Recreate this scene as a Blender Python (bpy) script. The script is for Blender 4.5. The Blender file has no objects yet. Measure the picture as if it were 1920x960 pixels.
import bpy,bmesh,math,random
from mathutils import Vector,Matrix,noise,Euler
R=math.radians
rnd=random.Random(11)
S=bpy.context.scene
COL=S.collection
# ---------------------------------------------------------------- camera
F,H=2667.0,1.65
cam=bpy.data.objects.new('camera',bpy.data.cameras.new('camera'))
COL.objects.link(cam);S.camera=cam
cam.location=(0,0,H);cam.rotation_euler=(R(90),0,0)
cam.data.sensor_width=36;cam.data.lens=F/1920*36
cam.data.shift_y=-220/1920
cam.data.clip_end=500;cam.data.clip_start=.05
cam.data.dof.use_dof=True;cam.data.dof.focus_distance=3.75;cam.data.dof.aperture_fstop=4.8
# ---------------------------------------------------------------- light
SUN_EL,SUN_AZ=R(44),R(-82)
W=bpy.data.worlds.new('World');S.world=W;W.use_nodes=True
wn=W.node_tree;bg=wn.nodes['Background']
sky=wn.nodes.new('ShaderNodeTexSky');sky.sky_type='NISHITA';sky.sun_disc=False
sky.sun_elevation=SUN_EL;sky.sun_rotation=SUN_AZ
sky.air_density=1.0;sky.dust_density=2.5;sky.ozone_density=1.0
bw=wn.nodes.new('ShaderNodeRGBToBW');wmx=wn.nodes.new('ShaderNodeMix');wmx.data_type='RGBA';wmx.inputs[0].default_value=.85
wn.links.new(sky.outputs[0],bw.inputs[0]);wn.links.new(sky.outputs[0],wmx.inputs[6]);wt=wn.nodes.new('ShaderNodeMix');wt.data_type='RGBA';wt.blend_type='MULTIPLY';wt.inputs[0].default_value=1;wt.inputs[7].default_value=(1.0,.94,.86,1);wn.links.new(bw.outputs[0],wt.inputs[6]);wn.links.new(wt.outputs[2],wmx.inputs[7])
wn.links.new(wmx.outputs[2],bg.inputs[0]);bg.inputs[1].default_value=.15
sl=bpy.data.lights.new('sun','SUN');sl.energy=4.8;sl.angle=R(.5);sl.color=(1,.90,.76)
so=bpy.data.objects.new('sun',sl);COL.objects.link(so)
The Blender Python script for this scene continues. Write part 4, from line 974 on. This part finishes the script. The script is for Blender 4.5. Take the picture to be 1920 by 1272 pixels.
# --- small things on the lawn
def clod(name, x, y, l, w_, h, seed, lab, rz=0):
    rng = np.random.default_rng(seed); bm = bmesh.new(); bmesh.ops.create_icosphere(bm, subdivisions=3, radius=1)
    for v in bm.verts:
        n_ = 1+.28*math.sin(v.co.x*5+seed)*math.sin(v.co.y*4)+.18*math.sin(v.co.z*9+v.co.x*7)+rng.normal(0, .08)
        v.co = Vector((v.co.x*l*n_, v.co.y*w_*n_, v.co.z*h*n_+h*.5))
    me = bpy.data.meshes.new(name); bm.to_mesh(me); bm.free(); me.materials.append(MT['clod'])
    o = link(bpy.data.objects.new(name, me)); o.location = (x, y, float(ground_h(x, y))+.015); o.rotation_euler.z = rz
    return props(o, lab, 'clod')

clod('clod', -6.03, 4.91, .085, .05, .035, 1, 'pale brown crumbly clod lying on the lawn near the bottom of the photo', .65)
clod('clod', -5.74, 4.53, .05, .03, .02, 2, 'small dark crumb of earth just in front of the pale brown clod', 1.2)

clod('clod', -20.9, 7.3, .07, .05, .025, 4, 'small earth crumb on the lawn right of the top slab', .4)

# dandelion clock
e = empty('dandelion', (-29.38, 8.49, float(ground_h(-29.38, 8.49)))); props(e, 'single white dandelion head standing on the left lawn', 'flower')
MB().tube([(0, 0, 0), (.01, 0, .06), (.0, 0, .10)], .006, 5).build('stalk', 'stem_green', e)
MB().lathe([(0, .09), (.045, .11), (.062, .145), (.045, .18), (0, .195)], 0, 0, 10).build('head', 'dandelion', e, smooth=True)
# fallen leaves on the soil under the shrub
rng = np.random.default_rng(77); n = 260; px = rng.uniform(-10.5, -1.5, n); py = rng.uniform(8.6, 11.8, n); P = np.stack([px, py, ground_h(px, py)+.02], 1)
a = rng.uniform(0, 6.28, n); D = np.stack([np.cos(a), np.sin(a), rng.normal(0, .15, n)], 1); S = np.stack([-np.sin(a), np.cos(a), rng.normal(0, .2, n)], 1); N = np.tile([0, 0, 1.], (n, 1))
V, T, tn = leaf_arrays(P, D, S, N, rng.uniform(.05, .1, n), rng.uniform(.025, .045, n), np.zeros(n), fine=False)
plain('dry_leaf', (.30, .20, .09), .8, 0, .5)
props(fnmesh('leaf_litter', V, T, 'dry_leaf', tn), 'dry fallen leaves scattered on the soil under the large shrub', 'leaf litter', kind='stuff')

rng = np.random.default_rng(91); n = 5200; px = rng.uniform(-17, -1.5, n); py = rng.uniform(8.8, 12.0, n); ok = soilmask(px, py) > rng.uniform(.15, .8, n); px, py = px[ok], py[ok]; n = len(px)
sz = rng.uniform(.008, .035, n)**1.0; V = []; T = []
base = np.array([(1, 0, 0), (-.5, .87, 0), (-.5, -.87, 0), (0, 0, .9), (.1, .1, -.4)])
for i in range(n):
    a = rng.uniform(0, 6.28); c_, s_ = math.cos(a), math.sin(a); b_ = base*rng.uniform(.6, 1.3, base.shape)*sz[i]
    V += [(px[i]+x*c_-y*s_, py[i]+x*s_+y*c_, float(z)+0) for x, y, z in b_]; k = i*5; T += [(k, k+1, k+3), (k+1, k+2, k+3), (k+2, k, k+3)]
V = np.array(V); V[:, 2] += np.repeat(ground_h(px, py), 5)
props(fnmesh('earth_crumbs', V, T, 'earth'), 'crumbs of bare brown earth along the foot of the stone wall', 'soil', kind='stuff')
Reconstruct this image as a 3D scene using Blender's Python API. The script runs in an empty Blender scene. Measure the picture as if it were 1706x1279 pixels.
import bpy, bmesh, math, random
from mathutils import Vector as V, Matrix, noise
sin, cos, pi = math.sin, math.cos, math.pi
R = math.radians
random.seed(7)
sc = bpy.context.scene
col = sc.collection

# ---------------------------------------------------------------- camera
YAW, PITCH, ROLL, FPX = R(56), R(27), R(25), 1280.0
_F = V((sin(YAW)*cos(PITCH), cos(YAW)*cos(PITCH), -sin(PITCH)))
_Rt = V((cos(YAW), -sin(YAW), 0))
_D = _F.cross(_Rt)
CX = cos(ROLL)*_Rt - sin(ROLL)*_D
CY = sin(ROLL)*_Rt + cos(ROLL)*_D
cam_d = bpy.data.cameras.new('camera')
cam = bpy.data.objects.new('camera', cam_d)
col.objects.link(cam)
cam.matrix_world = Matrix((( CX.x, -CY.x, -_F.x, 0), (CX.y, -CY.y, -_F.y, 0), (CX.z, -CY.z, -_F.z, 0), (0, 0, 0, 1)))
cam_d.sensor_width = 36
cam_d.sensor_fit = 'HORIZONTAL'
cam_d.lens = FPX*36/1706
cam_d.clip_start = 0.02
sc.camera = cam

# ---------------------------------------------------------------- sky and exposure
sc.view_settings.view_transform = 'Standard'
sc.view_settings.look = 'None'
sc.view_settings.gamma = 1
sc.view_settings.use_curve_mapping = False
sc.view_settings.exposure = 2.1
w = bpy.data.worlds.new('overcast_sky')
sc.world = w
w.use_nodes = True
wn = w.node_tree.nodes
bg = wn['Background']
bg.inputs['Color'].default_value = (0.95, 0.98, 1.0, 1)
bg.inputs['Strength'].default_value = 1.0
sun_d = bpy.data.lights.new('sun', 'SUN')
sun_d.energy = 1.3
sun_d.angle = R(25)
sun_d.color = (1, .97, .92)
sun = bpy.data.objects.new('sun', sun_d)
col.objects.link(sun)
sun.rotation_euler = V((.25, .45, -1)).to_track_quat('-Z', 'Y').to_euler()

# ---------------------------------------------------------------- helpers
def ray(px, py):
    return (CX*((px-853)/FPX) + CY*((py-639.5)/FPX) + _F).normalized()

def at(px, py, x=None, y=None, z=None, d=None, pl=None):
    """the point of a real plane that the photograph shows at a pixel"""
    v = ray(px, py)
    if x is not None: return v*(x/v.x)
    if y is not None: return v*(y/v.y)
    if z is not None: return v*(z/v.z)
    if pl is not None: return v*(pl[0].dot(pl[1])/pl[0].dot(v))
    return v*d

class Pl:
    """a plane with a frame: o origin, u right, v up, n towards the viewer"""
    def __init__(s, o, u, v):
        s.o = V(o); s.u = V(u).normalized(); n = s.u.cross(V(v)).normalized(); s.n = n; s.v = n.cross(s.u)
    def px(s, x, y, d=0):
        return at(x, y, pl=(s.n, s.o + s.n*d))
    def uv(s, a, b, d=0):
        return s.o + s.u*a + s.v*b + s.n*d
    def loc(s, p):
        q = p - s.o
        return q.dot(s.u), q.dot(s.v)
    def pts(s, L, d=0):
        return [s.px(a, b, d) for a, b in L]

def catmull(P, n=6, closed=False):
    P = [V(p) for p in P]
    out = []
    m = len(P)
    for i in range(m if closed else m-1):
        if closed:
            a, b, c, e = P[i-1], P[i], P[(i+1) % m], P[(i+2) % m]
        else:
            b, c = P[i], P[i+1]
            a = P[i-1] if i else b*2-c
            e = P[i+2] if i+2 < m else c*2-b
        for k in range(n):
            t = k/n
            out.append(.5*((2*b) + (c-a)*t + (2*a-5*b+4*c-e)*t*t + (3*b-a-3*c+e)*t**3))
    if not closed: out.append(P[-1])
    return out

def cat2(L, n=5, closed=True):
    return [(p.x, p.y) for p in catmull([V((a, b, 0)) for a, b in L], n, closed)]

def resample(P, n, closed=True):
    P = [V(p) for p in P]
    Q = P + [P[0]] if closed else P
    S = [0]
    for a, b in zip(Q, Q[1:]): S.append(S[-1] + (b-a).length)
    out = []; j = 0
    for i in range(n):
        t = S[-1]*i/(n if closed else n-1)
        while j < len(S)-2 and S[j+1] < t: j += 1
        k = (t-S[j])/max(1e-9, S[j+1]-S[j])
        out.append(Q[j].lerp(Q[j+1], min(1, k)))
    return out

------

**What needs to be done:** Your task is to collect every line above that contains the word "picture".

**Response:**
Recreate this scene as a Blender Python (bpy) script. The script is for Blender 4.5. The Blender file has no objects yet. Measure the picture as if it were 1920x960 pixels.
The Blender Python script for this scene continues. Write part 4, from line 974 on. This part finishes the script. The script is for Blender 4.5. Take the picture to be 1920 by 1272 pixels.
Reconstruct this image as a 3D scene using Blender's Python API. The script runs in an empty Blender scene. Measure the picture as if it were 1706x1279 pixels.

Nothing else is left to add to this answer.